Beran kritisiert die Unterstellung Horndaschs, 'das Schüren von Ängsten ohne die Faktenlage zu kennen oder diese abwarten zu wollen' scharf. "Es ist vielmehr die Gemeinde, die hier nicht alle Fakten auf den Tisch legt." Die Vermutung, dass der Logistikdienstleister Amazon sich in Allersberg ansiedeln möchte, wurde von der Bürgerinitiative nicht frei erfunden. Vielmehr gab es den Vermerk "Amazon" in einem Verkehrsgutachten, das im Rahmen der frühzeitigen Beteiligung der Öffentlichkeit und Träger öffentlicher Belange von der Gemeinde ausgelegt wurde. Für ein paar heimische Betriebe sei ein Gewerbegebiet mit 33 Hektar nicht nötig. "Da ist Größeres geplant", sagt Beran.

Den Vorwurf von Gegnern der Bürgerinitiative, die BI würde bei ihrer Unterschriftensammlung Leute auf dem Marktplatz belästigen, weist Beran "scharf zurück". Niemand werde belästigt, die Unterschriftensammlung sei nichts anderes als der Infostand einer Partei.

"Ich wüsste nicht, dass Herr Beran am Stand steht oder an Haustüren klingelt", kontert Horndasch. Konkret kritisiert er Punkt drei des Bürgerbegehrens ,in dem es heißt: "Es entstehen keine oder nur wenige Arbeitsplätze für die einheimische Bevölkerung, da die über 1000 Arbeitnehmer (meist im Billiglohnsektor) aus ferner gelegenen Gebieten oder anderen Staaten nach Allersberg kommen." Aus Mangel an Wohnraum müssten Containersiedlungen geschaffen werden, so die Begründung im Bürgerbegehren.

"Völlig aus der Luft gegriffen", sagt Daniel Horndasch. Da würden die Bürger an "Wellblechfavelas in Altenfelden" denken. Und an Überfremdung durch 1000 Billigarbeiter. "So etwas bleibt in den Köpfen hängen", sagt Horndasch, auch über den Tag des zu erwartenden Bürgerentscheids hinaus.

"Fremdenfeindlichkeit zu schüren ist nicht die Absicht", versichert Georg Decker. "Ich kann diesen Vorwurf nicht nachvollziehen." Die Begründung sei fadenscheinig, da zum Zeitpunkt der Bürgerfragestunde Mitte September der Wortlaut des Bürgerbegehrens noch gar nicht bekannt gewesen sei. Das Bürgerbegehren habe man erst am 1. Oktober gestartet. "Es ist nicht korrekt, wenn Herr Horndasch das vermischt", sagt Decker. Er finde das schade. "Ich bin an einer sachlichen Diskussion interessiert."

Die würde sich auch Tanja Josche wünschen.
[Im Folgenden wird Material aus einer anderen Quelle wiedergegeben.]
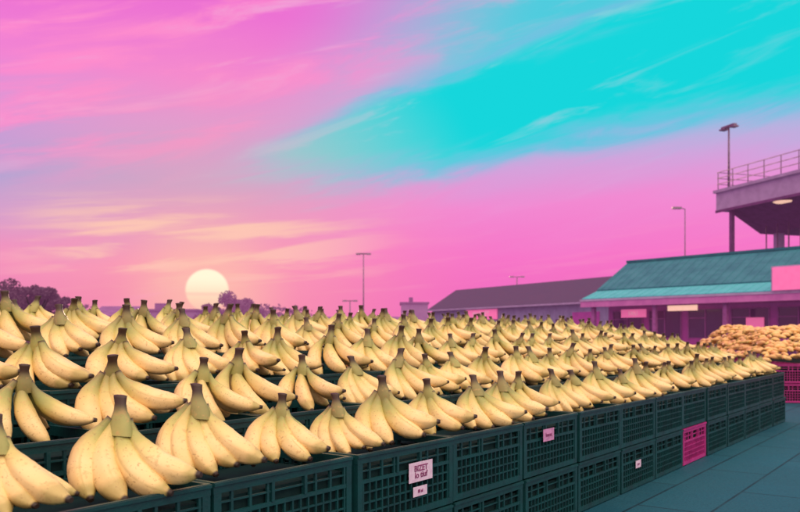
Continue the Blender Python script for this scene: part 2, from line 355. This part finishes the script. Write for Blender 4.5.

Sie ist wie Decker Sprecherin des Grünen-Ortsverbandes Allersberg, der zwar als Partei das Bürgerbegehren nicht unterstützt, wohl aber einzelne prominente Mitglieder wie Wilma Kinzler oder Georg Decker. Sie selbst sei anderer Ansicht als die BI. Ein kleines Gewerbegebiet von acht Hektar, wie im Bürgerbegehren gefordert, sei "viel zu wenig, um den Allersberger Haushalt zu sanieren", sagt Josche. Einen 33 Hektar großen Industriepark hält sie allerdings ebenso für überzogen. Das Gewerbegebiet sei "wertvolles Kapital für viele Generationen". Deswegen sollte man es klug einsetzen. Das gehe in der derzeitigen Diskussion leider unter. "Mit Bedauern sehe ich die Spaltung in der Gemeinde", sagt Josche. Dafür sei allerdings nicht alleine die BI verantwortlich. "Ich frage mich, ob die Gemeinde immer die Kompromissbereitschaft zeigt, die sie im Mitteilungsblatt fordert." Es gebe in Allersberg viele Menschen, die genauso denken würden wie sie und einen Kompromiss für vernünftig halten. Doch derzeit entstehe der Eindruck, es gebe nur zwei Lager: dafür oder dagegen. "Ich weiß, es gibt noch viele in der Mitte", sagt Tanja Josche. Nur gehört werden sie gerade nicht.